What JVMs on which OS's ?

T

Thomas Weidenfeller

tex said:
Except for card-layout to
build Tabbed pages, I always use my own layout and sizes,
just as a Windows application which it more closely resembles.

Which simply means that your applet will most likely not work on
non-Windows systems. Why do you go through all the trouble with an
Applet and all the issues with different VMs, when you just build it for
Windows? That's a waste of time.

If you need a real programming language for implementing your program,
consider a Java application, deployed via web start. If you don't need a
programming language, do it in HTML.

For all practical purposes, applets are on their deathbed or even dead.
It sounded like a great idea a decade ago, but it just didn't work out.

Yes, you can still occasionally find applets on web pages. But may I
suggest that you go to http://java.sun.com and look for applets? Even
the technology owner no longer uses them to run the site. And they don't
use them for something like five years. Yes, there are some on the site,
but you really have to look hard, or to know where to find them. And
they are not used for enhancing the site, but for demonstrating some
Java things. Noting serious is done with applets.
Well written anything is better, and most stuff is not
well written nor well designed including Windows aps. Good
GUIs seem to be an art in itself.

Yep, and that's why avoiding layout managers in Java is a very bad idea.
You spend all the time to optimize for one VM (yes, one VM, not just one
OS, one VM. VMs differ in component and font sizes), and then the whole
stuff looks bad if you change the VM and/or OS.

/Thomas
 
A

Andrew Thompson

Yes, you can still occasionally find applets on web pages. But may I
suggest that you go to http://java.sun.com and look for applets?

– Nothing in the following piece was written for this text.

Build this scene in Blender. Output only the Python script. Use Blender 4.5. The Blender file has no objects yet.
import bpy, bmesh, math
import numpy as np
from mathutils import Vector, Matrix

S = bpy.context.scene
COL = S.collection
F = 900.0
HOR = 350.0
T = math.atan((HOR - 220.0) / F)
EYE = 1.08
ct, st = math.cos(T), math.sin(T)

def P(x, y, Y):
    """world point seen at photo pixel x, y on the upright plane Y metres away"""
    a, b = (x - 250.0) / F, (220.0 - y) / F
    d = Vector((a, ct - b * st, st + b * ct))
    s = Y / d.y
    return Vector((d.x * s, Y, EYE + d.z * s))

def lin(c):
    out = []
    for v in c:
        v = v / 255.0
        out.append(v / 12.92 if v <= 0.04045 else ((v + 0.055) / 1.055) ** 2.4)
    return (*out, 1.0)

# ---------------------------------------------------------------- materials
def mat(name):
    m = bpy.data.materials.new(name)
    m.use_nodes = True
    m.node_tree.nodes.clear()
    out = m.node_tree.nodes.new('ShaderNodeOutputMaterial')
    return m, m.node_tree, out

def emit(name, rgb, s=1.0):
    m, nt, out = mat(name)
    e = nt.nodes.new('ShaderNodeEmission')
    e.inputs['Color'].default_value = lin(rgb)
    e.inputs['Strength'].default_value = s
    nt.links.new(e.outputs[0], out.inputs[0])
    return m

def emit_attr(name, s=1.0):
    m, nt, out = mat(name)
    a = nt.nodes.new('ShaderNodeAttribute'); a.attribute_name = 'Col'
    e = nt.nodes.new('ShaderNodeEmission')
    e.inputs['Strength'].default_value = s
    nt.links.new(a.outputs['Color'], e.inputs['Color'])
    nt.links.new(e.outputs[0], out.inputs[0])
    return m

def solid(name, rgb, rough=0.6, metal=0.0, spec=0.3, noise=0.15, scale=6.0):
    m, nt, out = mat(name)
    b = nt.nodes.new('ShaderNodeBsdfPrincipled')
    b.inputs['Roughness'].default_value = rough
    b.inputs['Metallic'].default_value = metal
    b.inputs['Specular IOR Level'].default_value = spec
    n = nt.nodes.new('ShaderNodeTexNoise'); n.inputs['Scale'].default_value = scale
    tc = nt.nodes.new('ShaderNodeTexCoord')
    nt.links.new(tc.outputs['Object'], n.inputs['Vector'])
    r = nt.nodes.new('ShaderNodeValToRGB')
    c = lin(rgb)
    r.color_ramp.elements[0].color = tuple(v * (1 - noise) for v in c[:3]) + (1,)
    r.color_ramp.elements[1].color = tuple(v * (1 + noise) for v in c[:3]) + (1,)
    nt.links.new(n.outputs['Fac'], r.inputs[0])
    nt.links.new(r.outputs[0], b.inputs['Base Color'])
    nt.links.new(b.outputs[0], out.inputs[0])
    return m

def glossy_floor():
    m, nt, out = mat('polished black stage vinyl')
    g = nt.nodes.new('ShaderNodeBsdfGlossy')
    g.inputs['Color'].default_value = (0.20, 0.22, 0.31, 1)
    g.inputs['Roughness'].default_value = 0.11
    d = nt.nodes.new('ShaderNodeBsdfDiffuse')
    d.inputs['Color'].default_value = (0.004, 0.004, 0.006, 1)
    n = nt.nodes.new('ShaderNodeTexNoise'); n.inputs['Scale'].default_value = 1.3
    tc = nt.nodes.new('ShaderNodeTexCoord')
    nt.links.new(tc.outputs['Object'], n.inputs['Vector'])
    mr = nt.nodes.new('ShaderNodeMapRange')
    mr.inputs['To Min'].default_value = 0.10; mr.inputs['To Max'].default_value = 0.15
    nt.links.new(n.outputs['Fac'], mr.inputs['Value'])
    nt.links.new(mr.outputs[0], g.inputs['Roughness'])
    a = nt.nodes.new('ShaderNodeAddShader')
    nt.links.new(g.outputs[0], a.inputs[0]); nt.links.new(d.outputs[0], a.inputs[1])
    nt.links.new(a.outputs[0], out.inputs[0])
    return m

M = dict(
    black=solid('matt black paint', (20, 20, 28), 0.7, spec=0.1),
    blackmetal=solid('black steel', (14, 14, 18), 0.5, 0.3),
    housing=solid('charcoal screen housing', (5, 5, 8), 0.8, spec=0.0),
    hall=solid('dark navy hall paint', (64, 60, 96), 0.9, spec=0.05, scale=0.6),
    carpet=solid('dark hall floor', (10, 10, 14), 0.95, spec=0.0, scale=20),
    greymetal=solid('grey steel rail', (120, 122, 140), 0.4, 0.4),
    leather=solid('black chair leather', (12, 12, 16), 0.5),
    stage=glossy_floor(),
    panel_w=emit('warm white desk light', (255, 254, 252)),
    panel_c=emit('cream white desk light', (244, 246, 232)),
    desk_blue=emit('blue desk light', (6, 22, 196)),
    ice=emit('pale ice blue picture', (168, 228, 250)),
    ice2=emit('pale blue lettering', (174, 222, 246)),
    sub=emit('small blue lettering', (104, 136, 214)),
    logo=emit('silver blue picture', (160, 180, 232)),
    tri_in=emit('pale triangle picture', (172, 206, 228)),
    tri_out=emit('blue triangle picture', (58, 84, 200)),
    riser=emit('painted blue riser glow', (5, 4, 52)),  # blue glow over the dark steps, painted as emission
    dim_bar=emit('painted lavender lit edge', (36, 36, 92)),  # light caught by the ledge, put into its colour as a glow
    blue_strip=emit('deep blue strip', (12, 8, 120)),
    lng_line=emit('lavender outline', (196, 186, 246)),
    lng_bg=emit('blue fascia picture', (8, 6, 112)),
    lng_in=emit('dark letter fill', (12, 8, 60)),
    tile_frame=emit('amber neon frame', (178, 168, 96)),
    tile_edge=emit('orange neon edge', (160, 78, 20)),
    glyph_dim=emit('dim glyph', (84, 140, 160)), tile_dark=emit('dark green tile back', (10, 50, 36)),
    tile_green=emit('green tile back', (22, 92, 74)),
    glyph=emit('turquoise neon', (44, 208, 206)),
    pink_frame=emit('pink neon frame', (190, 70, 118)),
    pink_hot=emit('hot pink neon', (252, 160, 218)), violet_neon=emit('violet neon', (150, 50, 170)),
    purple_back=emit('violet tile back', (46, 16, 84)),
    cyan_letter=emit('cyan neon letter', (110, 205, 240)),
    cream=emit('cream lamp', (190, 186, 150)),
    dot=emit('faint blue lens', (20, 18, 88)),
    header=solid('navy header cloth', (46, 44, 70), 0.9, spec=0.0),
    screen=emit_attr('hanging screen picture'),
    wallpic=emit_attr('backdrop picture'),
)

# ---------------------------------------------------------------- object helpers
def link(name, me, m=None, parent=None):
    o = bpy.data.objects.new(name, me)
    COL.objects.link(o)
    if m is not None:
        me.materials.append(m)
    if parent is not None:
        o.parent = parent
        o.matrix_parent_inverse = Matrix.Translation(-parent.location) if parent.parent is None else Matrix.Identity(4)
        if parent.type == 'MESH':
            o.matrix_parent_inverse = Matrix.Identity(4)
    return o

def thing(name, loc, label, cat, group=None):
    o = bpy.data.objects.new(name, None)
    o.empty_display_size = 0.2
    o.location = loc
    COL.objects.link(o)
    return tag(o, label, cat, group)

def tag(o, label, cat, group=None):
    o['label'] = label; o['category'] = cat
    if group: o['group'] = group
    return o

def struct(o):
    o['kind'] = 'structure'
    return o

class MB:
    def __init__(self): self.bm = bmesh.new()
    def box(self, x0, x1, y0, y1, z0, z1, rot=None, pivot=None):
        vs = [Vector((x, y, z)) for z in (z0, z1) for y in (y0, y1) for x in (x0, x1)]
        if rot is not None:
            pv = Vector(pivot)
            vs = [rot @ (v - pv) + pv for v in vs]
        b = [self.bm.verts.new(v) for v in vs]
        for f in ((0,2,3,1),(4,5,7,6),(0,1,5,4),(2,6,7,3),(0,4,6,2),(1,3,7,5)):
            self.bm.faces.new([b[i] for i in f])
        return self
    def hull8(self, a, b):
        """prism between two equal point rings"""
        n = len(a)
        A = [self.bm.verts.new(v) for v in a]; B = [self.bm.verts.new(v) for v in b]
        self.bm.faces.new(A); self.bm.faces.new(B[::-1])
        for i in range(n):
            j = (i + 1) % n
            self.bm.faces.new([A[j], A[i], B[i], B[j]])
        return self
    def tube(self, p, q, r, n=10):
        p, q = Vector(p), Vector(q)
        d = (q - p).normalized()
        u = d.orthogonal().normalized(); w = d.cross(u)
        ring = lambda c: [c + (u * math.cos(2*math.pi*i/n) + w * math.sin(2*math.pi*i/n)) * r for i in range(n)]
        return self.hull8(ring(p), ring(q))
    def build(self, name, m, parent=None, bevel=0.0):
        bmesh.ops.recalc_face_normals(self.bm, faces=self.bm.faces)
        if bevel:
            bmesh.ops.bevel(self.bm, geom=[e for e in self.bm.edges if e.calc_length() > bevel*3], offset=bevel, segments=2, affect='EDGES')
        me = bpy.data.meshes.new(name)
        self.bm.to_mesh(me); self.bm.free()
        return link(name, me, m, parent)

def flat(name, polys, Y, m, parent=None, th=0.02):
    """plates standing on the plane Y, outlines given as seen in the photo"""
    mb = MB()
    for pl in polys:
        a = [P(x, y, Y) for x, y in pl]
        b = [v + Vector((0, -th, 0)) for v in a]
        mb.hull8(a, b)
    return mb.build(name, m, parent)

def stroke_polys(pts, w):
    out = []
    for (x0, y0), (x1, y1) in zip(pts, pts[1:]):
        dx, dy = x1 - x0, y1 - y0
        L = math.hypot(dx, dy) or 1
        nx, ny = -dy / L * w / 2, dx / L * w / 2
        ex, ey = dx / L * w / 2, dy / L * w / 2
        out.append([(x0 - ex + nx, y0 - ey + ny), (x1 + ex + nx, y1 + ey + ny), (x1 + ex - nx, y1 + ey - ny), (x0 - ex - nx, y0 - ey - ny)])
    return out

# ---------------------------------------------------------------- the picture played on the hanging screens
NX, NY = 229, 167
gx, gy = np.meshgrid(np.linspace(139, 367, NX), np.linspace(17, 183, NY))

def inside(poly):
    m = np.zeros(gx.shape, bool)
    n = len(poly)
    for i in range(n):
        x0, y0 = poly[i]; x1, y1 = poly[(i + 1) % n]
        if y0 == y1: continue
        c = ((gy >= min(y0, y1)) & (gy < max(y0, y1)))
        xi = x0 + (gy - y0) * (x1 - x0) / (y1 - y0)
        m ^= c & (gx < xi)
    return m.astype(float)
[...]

Yeah. I have gone on that hunt several times..
..Even the technology owner no longer uses them to run the site.

Do you mean for navigation and such? I have *never* seen
Sun use an applet for anything that was core to the web
page itself. Only (mainly) examples, and some cute
applets* over at the user site at www.java.com.

* though damn annoying till you find that little
'Audio' ..green thing. To shut it the heck up.
...And they don't
use them for something like five years. Yes, there are some on the site,
but you really have to look hard, or to know where to find them. And
they are not used for enhancing the site, but for demonstrating some
Java things. Noting serious is done with applets.

I largely agree. By the time you get to serious
applications, you start using JWS. Once you get to
JWS ..well you can *use* JWS for your applet, but
you may just as well make it a full application and
lose the silly little 'this is a browser' border
that JWS puts around JWS'd applets.

I have written, and deployed, any number of applets,
but most of those are to try and accomodate other
applets (with simple versioning, monitoring etc.)
and ameliorate the negative effects of those applets
on web pages/the end user.

And ..perhaps a comment on how much Sun is dedicated
to the concept of applets, I note that Sun.
- has abandoned use of it's own HTMLConverter in favor
of the HTML 3.2 <APPLET> alement.
- The applet element was 'deprecated' along with HTML 3.2
in around 1998/1997(?).
- Sun appears to be making no move to have the APPLET
element introduced to HTML 4.0 (or any later versions)
nor to either standardise the use of <OBJECT>/<EMBED>
nested element, or get (freakin') Mozilla to finally
give up on the <EMBED> element and join the rest of
the world (and the W3C) in it's support of the <OBJECT>
element.

The situation with Sun and applets is what gives
me most cause for concern. It seems they are still
willing to use applets in their sites occasionally,
but they really find them a little embarrassing.

They should be very embarrassed, and either work
to fixing the many problems with applets, or perhaps
at least admit they are abandoning them completely.
 
A

Andrew Thompson

The situation with Sun and applets is what gives
me most cause for concern. It seems they are still
willing to use

no..'display' is a better word
..applets in their sites occasionally,
but they really find them a little embarrassing.

...
 
T

Thomas Weidenfeller

Andrew said:
Do you mean for navigation and such? I have *never* seen
Sun use an applet for anything that was core to the web
page itself.

Young grasshopper :) I still do remember the times when already the
front page of http://java.sun.com took aged to load, because they had a
bunch of more or less useful applets on them.